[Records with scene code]
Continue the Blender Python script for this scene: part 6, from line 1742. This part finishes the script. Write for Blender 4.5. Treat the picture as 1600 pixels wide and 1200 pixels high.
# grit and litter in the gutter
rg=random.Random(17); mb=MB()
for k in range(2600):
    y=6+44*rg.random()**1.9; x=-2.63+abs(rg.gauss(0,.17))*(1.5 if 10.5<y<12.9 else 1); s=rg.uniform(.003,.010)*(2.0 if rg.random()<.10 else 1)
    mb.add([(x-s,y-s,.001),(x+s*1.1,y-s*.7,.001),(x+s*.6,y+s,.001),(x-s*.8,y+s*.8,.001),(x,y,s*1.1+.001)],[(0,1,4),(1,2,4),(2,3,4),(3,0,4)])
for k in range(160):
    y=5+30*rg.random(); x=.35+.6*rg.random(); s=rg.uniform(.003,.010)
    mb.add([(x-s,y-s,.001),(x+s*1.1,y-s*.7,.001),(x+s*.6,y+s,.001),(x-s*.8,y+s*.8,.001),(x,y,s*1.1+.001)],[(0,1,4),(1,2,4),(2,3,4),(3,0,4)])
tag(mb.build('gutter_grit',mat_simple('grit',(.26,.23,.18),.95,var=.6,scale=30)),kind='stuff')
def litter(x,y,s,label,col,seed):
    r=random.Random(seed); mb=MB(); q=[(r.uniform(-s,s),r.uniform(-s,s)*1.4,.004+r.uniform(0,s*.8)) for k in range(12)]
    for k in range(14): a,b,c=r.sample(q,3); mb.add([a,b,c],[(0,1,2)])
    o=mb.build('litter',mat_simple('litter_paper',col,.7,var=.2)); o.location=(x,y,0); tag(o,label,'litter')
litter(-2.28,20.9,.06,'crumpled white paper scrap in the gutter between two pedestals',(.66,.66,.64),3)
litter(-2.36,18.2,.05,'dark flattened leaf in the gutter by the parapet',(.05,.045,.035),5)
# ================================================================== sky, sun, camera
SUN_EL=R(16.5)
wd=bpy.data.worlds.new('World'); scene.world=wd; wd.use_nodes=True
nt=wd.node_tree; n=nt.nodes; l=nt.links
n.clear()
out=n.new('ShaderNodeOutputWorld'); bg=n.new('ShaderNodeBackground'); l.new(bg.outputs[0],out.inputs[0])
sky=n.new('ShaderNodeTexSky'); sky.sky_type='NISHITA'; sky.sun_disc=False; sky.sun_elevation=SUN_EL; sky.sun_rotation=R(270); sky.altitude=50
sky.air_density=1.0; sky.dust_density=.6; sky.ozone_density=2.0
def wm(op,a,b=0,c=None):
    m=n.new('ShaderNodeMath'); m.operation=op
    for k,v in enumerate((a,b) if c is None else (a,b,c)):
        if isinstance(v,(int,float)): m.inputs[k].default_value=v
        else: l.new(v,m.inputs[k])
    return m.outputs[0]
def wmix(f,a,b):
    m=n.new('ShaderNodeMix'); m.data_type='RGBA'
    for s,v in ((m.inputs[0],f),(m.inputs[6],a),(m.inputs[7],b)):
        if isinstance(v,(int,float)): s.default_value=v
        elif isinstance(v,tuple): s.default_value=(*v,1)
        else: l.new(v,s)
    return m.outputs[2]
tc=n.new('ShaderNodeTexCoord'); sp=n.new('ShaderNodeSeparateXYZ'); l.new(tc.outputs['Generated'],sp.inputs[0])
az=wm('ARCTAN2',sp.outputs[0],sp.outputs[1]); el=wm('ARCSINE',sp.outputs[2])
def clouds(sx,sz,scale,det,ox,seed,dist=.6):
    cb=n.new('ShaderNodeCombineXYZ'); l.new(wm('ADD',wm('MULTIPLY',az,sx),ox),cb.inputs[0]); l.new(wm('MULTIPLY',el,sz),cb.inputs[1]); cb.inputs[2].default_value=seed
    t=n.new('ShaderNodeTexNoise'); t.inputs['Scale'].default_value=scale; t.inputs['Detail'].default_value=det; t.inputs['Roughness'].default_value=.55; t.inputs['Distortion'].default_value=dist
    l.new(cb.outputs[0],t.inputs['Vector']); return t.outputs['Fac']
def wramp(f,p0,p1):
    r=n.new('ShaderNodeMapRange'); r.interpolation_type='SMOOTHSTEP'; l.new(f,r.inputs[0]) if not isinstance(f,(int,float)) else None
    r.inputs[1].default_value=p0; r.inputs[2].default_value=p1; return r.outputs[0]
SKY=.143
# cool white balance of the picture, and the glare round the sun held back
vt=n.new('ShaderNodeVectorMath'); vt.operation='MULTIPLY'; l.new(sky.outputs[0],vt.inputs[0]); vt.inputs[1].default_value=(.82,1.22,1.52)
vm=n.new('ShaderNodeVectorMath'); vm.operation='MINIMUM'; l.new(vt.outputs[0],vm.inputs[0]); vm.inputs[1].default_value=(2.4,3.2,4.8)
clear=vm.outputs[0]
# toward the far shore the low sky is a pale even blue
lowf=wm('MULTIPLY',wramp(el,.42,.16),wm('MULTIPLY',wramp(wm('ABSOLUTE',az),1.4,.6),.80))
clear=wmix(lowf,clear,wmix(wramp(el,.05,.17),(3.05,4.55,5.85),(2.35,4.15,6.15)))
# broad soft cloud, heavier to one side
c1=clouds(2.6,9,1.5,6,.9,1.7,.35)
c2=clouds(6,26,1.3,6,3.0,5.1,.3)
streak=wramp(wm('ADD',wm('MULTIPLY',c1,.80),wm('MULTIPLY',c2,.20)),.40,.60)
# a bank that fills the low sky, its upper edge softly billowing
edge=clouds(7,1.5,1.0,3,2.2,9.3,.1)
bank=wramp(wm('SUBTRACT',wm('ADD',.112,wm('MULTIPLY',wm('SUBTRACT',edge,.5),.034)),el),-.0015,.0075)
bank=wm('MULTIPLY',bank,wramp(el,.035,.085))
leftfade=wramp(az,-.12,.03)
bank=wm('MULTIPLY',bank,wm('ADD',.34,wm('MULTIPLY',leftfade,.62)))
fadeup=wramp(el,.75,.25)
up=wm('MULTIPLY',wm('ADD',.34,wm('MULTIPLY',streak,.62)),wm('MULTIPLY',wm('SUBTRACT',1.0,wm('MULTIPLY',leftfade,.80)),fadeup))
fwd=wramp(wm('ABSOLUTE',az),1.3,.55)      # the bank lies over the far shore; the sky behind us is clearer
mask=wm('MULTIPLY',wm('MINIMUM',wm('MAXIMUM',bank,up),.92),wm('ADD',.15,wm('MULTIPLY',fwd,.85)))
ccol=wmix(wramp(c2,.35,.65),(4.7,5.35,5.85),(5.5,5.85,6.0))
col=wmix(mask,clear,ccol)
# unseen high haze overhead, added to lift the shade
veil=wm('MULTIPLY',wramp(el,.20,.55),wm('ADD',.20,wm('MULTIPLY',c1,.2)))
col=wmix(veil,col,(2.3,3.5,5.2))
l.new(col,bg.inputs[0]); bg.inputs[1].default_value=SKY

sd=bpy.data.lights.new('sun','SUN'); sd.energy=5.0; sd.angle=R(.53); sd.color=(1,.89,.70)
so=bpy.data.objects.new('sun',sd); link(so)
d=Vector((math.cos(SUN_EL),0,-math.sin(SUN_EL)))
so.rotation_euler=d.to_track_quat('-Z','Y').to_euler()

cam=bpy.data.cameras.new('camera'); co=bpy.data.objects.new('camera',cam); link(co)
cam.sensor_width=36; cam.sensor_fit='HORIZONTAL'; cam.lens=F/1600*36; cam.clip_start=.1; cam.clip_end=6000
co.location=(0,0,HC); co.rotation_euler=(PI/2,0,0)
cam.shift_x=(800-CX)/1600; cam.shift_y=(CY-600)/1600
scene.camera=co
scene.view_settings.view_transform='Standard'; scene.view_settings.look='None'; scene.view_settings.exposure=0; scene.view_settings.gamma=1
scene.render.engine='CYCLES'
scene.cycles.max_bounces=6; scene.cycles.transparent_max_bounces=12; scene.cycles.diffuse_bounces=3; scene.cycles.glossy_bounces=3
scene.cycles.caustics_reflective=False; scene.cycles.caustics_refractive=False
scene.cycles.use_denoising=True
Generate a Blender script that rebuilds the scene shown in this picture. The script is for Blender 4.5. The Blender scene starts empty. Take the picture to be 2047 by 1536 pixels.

» What is asked
Of the lines above, how many hold the word "Blender"? Say the number alone.

» Full output
2